WORK REQUIRED:
Spot each line that carries the word "scene"; copy those lines.

EXERCISE INPUT:
━━━━━━━━━━━━━━━━━━━━
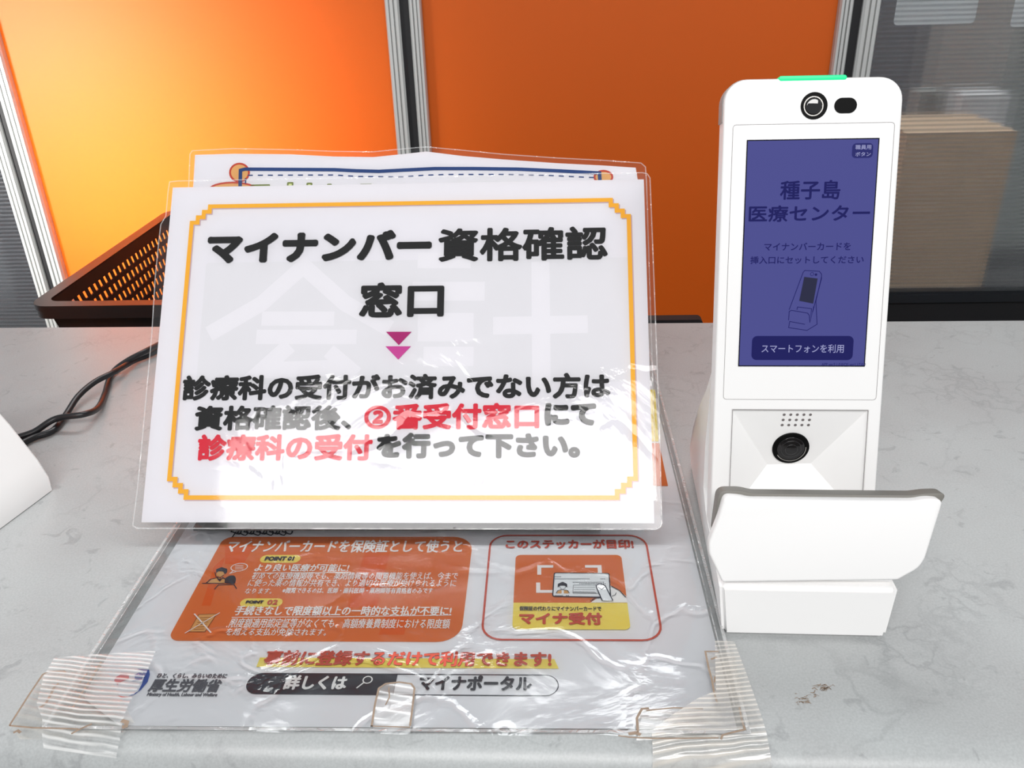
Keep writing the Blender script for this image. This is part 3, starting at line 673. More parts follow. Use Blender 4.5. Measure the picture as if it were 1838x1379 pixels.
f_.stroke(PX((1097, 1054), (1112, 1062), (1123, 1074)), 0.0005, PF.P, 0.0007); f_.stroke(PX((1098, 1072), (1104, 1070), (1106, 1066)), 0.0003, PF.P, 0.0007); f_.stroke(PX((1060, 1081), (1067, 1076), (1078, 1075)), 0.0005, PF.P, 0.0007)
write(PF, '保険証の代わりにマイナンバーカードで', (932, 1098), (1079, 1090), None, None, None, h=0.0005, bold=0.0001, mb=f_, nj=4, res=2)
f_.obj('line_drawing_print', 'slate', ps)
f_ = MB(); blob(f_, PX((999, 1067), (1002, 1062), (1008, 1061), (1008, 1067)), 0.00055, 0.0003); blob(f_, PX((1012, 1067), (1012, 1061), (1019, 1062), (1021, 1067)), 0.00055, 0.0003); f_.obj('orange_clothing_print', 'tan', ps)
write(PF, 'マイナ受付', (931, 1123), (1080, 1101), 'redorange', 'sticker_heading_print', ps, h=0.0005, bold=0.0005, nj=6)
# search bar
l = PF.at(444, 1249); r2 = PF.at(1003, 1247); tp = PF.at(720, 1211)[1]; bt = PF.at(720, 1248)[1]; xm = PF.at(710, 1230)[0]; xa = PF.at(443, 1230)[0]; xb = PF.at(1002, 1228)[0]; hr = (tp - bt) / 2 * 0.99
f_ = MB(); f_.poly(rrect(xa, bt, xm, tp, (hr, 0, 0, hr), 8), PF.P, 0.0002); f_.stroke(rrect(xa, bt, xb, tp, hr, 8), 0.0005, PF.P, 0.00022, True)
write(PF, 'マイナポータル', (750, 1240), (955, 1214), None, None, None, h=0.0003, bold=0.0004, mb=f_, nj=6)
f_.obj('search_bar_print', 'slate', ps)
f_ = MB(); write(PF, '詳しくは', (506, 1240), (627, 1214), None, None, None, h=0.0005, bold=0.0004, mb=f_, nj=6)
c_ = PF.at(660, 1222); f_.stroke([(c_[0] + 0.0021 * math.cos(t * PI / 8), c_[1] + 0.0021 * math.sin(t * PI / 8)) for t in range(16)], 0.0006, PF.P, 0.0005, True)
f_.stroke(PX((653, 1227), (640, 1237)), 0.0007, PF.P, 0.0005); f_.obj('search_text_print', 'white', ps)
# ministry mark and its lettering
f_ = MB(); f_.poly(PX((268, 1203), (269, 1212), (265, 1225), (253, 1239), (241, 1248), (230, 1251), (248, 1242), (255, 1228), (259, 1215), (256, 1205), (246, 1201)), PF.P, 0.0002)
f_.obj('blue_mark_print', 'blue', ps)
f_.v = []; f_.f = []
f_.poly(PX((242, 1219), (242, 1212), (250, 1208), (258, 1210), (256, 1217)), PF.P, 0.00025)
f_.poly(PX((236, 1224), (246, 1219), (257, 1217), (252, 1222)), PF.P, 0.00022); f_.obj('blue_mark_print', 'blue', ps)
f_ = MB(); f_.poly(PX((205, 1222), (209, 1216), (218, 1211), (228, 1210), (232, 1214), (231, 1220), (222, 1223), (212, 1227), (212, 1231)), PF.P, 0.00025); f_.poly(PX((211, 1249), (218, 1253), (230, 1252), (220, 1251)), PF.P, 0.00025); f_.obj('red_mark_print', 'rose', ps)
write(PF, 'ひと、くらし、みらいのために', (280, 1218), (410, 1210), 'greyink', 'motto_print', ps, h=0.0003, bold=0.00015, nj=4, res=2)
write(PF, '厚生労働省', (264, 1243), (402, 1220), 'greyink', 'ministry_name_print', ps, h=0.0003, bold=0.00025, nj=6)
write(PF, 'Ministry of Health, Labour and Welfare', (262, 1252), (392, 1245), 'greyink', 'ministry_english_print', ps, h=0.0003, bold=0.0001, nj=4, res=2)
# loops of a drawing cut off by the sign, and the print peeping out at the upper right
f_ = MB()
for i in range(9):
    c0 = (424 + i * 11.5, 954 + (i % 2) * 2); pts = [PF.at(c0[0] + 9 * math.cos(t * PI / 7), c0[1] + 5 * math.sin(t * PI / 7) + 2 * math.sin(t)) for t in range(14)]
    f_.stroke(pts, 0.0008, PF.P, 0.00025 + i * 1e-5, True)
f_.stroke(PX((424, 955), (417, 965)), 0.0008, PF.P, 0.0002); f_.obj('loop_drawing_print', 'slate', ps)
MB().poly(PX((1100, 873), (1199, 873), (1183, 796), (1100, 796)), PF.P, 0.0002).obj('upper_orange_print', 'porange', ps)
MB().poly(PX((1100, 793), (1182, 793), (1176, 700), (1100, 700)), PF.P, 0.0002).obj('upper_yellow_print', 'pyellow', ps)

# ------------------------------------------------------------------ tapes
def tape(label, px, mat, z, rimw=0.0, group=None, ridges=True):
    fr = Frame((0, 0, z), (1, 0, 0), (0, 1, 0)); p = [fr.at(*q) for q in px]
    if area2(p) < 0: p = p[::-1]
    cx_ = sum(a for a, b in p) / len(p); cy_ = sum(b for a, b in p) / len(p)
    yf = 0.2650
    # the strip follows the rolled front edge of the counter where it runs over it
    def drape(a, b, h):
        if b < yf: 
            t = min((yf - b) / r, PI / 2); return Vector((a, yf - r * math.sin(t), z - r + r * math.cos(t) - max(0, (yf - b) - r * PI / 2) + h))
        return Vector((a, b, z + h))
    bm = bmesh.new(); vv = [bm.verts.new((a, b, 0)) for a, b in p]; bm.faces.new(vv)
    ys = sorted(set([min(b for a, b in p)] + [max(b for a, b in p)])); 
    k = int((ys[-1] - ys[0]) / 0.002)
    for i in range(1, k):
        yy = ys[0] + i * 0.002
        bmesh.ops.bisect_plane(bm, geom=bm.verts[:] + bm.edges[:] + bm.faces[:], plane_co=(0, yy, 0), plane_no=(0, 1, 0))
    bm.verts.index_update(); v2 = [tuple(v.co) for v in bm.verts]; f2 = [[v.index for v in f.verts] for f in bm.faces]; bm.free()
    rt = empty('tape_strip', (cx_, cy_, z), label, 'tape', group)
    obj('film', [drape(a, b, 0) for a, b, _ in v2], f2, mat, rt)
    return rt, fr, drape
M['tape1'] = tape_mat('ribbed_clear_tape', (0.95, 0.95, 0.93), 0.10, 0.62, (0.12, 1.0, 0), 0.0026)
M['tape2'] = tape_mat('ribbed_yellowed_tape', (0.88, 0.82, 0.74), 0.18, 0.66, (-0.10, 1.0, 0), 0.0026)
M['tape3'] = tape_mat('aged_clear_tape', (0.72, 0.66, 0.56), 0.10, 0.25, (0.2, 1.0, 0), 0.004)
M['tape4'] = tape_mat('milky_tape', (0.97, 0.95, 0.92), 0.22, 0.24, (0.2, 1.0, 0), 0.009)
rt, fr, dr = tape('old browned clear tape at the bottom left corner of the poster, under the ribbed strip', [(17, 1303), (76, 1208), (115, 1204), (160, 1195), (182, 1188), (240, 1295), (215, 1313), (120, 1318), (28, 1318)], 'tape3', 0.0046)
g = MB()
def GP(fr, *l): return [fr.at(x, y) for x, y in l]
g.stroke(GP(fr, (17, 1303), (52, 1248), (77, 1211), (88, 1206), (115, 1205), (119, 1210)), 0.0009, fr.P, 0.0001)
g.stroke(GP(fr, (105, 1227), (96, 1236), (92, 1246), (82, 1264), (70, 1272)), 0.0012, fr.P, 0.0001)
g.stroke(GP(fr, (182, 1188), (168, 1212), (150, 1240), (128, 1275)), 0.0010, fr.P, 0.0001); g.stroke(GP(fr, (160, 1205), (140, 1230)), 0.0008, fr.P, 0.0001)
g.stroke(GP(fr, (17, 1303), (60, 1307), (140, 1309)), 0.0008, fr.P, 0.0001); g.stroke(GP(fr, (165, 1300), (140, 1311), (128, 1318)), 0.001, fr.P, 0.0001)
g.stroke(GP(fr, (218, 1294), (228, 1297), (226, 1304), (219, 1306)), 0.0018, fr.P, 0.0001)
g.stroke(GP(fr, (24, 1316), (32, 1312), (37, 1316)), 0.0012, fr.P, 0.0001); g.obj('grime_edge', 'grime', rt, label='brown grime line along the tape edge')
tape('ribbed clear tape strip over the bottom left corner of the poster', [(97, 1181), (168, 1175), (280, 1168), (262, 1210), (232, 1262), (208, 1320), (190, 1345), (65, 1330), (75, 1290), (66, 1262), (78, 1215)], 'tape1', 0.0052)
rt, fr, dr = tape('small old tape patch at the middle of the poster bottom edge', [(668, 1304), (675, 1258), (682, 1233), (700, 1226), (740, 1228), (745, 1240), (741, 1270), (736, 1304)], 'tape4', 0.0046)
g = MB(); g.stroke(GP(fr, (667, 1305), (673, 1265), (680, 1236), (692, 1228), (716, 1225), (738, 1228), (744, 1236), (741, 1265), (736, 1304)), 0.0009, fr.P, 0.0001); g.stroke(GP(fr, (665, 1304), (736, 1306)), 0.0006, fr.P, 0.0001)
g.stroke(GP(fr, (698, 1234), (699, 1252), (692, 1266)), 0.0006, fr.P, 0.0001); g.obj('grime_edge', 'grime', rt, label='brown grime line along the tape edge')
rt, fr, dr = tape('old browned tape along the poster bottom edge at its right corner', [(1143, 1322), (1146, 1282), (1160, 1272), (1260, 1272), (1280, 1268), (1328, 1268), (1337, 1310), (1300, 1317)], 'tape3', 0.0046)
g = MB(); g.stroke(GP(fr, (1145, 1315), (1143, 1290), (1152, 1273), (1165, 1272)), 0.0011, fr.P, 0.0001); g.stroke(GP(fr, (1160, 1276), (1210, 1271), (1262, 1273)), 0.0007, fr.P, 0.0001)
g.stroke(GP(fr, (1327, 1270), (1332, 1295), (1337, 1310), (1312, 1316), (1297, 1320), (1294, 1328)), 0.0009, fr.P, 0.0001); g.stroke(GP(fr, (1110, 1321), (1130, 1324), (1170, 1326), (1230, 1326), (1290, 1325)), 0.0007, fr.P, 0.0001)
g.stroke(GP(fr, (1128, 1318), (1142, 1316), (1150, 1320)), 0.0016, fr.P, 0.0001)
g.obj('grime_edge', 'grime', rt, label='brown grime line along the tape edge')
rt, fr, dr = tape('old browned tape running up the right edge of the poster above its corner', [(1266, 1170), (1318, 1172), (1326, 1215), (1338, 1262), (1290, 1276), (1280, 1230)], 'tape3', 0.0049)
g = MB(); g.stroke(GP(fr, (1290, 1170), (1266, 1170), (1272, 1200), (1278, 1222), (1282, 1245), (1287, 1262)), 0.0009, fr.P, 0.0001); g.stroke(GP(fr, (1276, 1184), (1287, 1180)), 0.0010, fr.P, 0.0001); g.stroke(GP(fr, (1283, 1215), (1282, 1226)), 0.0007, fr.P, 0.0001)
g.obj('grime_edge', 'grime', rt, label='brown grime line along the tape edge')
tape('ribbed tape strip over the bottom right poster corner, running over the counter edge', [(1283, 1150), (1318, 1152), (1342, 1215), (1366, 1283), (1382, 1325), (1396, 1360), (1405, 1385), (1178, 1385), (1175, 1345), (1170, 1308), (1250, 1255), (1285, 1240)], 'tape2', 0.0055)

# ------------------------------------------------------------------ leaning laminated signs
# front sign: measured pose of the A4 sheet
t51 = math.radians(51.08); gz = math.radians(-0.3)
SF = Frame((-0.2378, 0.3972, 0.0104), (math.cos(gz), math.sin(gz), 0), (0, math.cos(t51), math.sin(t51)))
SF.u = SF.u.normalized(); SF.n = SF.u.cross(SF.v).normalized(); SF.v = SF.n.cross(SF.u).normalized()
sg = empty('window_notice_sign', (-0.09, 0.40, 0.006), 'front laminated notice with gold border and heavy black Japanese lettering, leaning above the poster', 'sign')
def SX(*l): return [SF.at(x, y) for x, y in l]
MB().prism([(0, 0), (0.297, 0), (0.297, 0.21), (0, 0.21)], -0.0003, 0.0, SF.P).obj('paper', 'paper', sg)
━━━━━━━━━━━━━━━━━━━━
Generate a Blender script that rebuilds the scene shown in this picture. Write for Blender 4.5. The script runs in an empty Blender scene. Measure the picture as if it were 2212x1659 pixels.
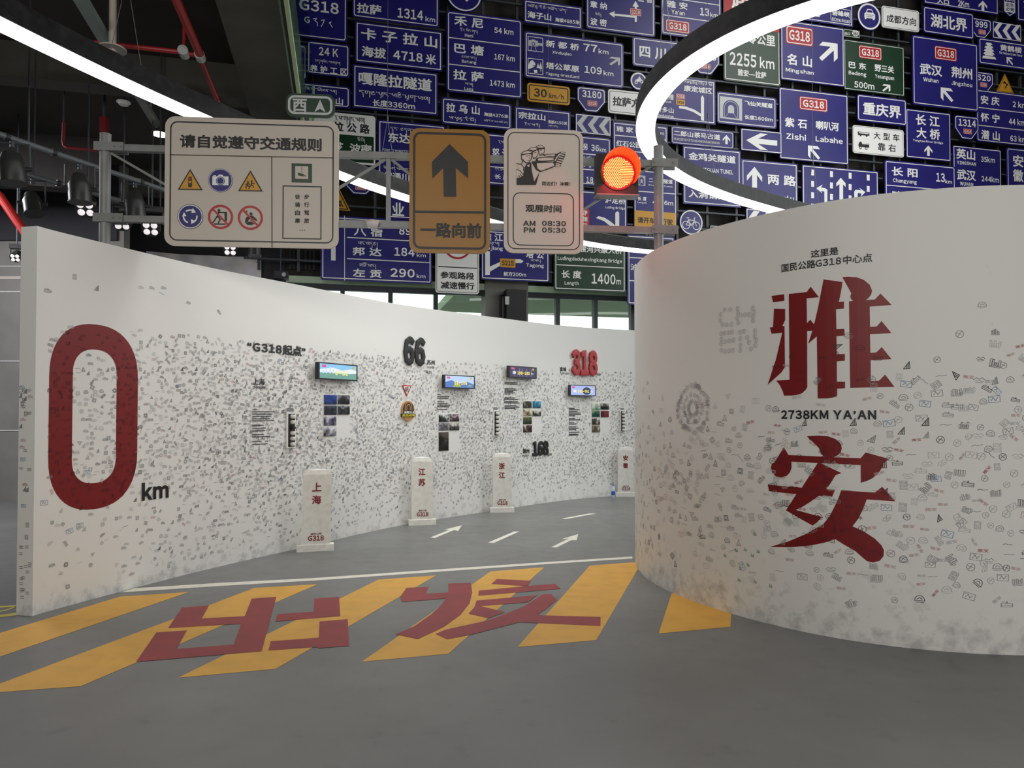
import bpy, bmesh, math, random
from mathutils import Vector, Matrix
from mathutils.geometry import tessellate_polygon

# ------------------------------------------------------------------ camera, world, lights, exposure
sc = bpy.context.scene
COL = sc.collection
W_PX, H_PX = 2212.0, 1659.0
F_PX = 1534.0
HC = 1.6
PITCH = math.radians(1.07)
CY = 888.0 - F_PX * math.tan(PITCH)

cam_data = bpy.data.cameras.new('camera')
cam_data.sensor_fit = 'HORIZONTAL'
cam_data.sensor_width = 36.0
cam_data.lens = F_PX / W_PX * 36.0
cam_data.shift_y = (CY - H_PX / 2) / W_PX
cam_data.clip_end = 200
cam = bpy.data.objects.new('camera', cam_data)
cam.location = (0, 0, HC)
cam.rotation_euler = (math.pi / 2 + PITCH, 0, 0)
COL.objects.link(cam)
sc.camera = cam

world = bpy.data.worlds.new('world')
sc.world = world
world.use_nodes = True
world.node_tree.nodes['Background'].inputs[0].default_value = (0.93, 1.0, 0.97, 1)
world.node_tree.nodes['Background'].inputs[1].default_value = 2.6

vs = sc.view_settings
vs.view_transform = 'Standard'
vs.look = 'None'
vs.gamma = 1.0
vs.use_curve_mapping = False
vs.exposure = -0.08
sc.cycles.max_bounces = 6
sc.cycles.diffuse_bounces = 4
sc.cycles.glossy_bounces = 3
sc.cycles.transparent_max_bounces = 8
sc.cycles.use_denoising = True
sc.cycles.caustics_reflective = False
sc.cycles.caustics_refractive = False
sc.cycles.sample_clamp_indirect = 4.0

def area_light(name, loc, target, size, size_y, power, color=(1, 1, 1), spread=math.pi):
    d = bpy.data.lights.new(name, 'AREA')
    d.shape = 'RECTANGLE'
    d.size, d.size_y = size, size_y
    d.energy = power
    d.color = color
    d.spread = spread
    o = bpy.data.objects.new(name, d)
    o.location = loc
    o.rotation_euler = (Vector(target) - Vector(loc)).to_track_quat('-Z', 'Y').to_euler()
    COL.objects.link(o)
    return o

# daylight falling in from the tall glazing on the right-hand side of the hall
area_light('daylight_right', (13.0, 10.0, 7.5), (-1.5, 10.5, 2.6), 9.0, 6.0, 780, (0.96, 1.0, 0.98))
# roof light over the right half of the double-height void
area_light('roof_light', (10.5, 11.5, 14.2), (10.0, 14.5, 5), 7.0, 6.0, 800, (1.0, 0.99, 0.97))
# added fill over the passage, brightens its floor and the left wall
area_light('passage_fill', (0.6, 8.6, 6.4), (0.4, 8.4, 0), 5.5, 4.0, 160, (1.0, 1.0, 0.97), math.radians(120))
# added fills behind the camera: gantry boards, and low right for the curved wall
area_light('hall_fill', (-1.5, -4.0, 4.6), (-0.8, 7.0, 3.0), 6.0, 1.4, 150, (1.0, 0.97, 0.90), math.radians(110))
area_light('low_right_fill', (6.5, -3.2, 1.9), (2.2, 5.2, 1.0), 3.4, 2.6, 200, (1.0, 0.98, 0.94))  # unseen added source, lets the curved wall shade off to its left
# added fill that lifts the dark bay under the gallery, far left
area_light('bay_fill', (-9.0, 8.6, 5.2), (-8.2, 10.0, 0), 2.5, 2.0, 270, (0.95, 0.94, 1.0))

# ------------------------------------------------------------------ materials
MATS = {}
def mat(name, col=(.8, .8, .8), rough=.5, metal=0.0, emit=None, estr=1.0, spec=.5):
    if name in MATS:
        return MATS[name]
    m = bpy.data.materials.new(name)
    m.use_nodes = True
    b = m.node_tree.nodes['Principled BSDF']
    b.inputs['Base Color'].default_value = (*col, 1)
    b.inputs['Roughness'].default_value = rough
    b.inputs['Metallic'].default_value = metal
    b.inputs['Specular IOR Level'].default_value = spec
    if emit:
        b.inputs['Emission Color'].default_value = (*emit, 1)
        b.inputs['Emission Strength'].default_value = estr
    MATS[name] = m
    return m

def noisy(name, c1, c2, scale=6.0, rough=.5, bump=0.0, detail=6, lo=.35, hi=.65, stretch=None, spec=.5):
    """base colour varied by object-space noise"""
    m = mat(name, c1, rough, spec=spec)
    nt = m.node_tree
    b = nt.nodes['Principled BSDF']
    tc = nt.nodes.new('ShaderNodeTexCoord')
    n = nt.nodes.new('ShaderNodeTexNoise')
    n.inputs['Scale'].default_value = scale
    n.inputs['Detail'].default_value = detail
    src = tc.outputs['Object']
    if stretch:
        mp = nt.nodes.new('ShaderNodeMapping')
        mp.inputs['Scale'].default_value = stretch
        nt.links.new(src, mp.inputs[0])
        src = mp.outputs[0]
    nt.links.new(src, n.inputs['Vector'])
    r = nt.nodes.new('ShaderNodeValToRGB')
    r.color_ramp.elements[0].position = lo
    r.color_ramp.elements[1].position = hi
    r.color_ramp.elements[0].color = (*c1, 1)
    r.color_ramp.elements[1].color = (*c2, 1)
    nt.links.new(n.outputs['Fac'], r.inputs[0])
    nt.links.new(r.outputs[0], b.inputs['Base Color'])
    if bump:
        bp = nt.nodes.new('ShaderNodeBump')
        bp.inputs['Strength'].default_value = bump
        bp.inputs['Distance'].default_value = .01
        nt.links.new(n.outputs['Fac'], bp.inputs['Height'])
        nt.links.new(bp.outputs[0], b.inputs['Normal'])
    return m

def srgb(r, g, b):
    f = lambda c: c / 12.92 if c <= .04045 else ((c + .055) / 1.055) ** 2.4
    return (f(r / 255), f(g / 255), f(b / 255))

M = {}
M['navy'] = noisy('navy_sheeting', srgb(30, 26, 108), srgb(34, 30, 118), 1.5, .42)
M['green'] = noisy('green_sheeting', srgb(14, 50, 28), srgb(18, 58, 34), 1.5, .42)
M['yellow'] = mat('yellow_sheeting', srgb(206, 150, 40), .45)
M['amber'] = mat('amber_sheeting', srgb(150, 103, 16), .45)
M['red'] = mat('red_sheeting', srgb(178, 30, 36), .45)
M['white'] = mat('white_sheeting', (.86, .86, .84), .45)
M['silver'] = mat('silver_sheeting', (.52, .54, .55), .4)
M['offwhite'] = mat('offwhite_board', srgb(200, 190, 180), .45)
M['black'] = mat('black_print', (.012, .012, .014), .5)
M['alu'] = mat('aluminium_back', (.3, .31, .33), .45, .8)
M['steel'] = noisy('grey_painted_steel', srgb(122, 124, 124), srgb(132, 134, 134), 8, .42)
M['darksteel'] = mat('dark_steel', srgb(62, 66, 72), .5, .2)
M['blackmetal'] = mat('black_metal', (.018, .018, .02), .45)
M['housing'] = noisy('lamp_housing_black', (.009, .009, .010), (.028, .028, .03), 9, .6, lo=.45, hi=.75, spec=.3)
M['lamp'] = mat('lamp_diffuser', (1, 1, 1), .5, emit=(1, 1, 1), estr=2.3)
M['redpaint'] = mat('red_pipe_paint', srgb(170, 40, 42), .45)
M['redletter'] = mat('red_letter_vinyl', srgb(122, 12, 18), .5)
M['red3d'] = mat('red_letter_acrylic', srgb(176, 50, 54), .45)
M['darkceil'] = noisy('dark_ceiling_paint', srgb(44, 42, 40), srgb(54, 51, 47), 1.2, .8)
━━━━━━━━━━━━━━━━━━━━
THE RESULT:
Generate a Blender script that rebuilds the scene shown in this picture. Write for Blender 4.5. The script runs in an empty Blender scene. Measure the picture as if it were 2212x1659 pixels.
sc = bpy.context.scene